Gates was linked to secret arms sales in the early 1980s to both Iraq and Iran as the two countries fought an eight-year war. However, because Gates had influential friends among Democrats -- the likes of Senate Intelligence Committee Chairman David Boren -- as well as Republican allies, investigations into Gates's roles in the Iran-Contra and Iraqgate scandals faltered. [For details, see Consortiumnews.com's "The Secret World of Robert Gates. ]
Purging the Analysts
Also, as an ambitious CIA bureaucrat in the early 1980s, Gates became CIA Director William Casey's action officer in breaking down the CIA analytical division's tradition of providing objective assessments to the President and other senior policymakers.

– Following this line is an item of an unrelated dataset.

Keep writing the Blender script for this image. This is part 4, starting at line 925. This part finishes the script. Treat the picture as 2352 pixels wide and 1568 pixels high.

As Casey's choice to head that division, Gates purged analysts who wouldn't go along with the politicization and promoted those who would, a distortion of a core CIA function that has had devastating consequences through this current decade and the disastrous Iraq War.
A Cold War hardliner in the 1980s, Gates particularly punished analysts who resisted the direst assessments about Soviet power and intentions. Analysts who noted the Soviet Union's rapid decline and Moscow's desire for negotiations were shunted aside in favor of propagandists who were willing to issue alarmist reports.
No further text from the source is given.